2. Juiste versnelling
Bij het aangaan van een sprint is het kiezen van de juiste versnelling cruciaal. Zo zal de acceleratie te laag zijn en ‘ontploffen’ je benen op een te zwaar verzet te snel. Terwijl je te snel in het luchtledige trapt met een te lichte versnelling, waardoor je sneller zwaarder moet schakelen en even moet inhouden.
Daarom is het voor sprinters essentieel om een hoog vermogen op een hoge cadans te kunnen leveren, zodat je sneller kunt accelereren, minder snel je benen opblaast en minder snel hoeft te schakelen wat tijd kost. De meeste wielrenners bereiken op een cadans van 120 hun topvermogen.

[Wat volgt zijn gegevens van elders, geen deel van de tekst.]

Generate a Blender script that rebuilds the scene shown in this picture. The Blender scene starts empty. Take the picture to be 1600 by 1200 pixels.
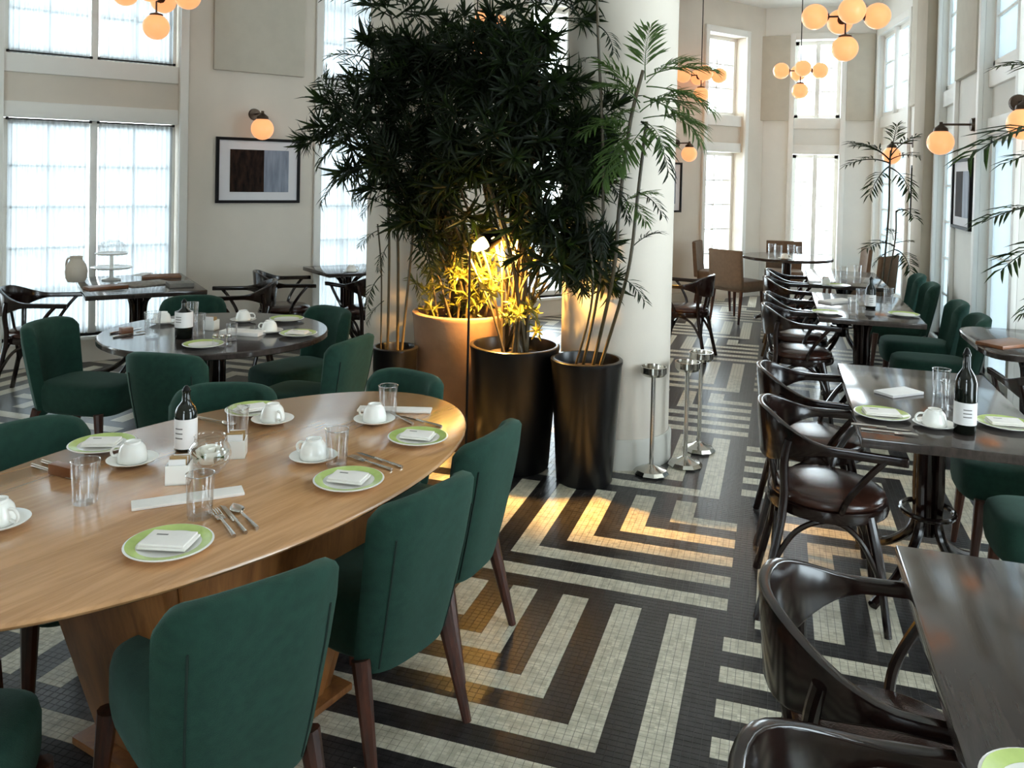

Vind voor jezelf uit wat je ideale cadans is om je topvermogen te halen en varieer met zware en lichte versnellingen.
3. Seizoensplanning
Tijdens de winter ligt de focus op het maximaliseren van je uithoudingsvermogen en kracht. De lange duurtrainingen zijn niet intensief en hebben weinig hersteltijd nodig. Daarom kun je tijdens deze periode elke week wel sprints tijdens een duurtraining uitvoeren.
Na dit voorbereidingsblok worden de trainingen intensiever en zou ik me focussen om je FTP/drempelvermogen zoveel mogelijk te verhogen. Voeg pas sprinttrainingen toe als je tijdens wedstrijden in staat bent mee te sprinten om de eindwinst.
Voer hiernaast nog altijd duur- en drempeltrainingen uit om je niveau vast te houden. Wanneer je tijdens de wedstrijden moet lossen of niet kunt mee sprinten om de eindwinst omdat je bent uitgeblust is het nutteloos om sprinttrainingen te doen. Focus je dan op trainingen die je drempelvermogen omhoog brengen.